* begin *
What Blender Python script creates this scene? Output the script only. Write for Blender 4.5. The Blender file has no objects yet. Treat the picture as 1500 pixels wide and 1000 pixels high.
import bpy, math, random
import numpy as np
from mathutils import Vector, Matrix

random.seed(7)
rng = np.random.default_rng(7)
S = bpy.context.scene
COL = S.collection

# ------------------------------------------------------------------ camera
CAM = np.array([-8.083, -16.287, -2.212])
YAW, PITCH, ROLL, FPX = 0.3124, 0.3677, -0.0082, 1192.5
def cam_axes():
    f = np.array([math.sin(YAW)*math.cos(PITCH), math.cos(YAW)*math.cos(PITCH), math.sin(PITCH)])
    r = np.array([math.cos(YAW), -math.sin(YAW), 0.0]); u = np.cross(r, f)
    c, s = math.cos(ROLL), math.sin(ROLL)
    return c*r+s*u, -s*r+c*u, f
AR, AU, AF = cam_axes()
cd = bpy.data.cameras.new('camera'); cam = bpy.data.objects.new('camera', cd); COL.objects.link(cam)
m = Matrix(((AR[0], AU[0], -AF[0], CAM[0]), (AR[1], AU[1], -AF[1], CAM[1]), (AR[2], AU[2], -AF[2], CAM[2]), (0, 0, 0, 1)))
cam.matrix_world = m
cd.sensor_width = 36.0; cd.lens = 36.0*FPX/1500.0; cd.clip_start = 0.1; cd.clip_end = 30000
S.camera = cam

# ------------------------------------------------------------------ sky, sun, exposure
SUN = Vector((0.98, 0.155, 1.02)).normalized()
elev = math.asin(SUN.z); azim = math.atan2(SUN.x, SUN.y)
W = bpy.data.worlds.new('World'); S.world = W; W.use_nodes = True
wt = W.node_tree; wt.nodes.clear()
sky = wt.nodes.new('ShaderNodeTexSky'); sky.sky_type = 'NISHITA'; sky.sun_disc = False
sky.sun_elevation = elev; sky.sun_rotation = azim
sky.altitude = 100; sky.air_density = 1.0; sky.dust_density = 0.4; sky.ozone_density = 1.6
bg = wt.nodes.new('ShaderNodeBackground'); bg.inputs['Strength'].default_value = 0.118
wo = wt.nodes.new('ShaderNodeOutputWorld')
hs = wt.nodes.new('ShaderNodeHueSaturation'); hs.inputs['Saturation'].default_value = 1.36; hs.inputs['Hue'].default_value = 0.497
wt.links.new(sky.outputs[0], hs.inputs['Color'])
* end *
### Given instruction
Exactly as written, please reproduce the lines from the first line of the data to the line containing "COL = S.collection", inclusive, and nothing else.

### Task response
What Blender Python script creates this scene? Output the script only. Write for Blender 4.5. The Blender file has no objects yet. Treat the picture as 1500 pixels wide and 1000 pixels high.
import bpy, math, random
import numpy as np
from mathutils import Vector, Matrix

random.seed(7)
rng = np.random.default_rng(7)
S = bpy.context.scene
COL = S.collection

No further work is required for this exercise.